Gazetede ayrıca geniş bir Sakine Cansız portresine yer verildi. Portrede Cansız’ın Kürt kadın hareketinin en önemli lideri olduğuna vurgu yapılarak Öcalan’ın 1999’da yakalandığı zamanki sözleri hatırlatıldı.
"TÜRKİYE'NİN SAVAŞI"
Independent gazetesinin de başlık seçimi dikkat çekti: "Türkiye'nin savaşı Paris sokaklarında"...

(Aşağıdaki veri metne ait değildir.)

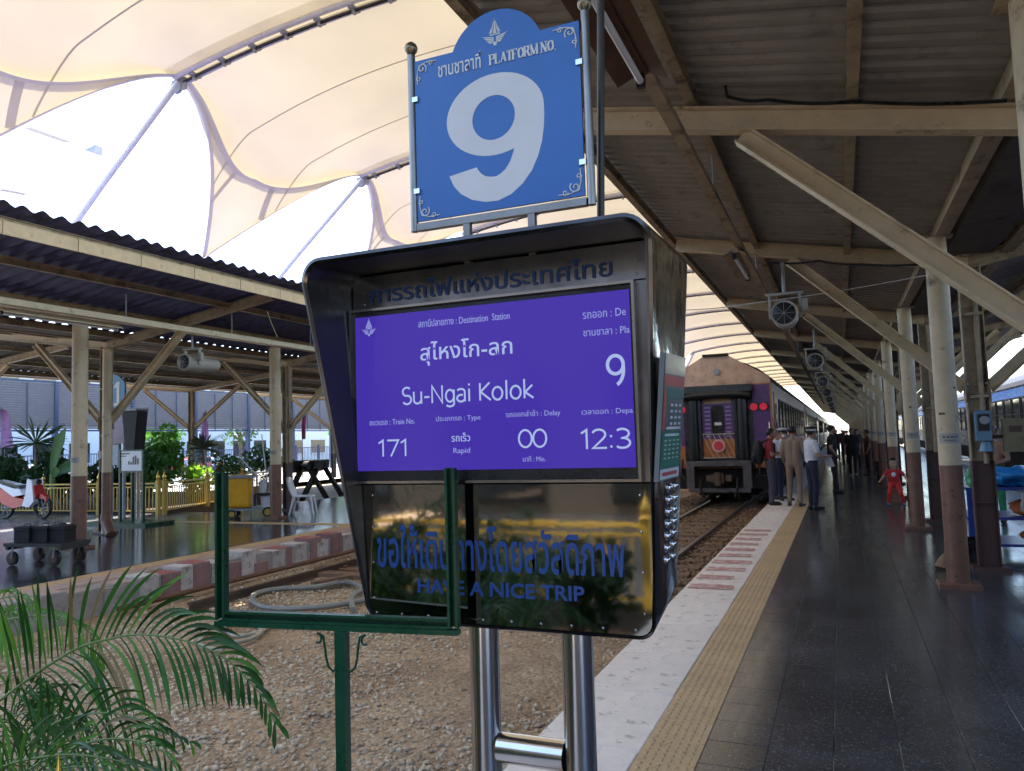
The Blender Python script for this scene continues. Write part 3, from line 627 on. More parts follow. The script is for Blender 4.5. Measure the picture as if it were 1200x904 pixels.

Financial Times, Fransa'nın eski terörle mücadele savcısı Jean-Louis Bruguiere gibi isimlerin görüşlerine Öcalan'ın barış sürecini reddeden muhalif PKK'lıların cinayetleri işlemiş olmasına daha çok ihtimal verdiğini belirtti. Tam nedenin anlaşılması için zamana ihtiyaç olduğunu ekleyen Bruguiere, üç kadının para anlaşmazlığı ya da dışarıdan bir grubun saldırısı sonucu da öldürülmüş olabileceklerini söyledi.
Times gazetesi ise “Kürtlerin Davası” başlıklı başyazısında, “Türkiye'de hükümet ile Kürtler arasındaki yakınlaşma işaretlerinin Paris'te işlenen zalimce cinayetlerin nedeni olabileceğini” belirtirken “Bu suçlar istikrar arayışını rayından çıkaramaz” ifadelerini kullandı.
Gazete, Kürtlerin hak arayışını desteklemekle beraber, PKK konusunda çok ilginç bir yoruma da yer verdi: “Öcalan bir Nelson Mandela değil.”
İngiltere'nin bir diğer önemli gazetesi Daily Telegraph ise haberinde hükümet sözcüsü Bülent Arınç'ın ölümler nedeniyle duyduğu üzüntüyü ifade ettiği sözlerine yer verdi. Gazete Başbakan Tayyip Erdoğan'ın Senegal'deki "Yorum yapmak için çok erken" açıklamalarını da hatırlattı.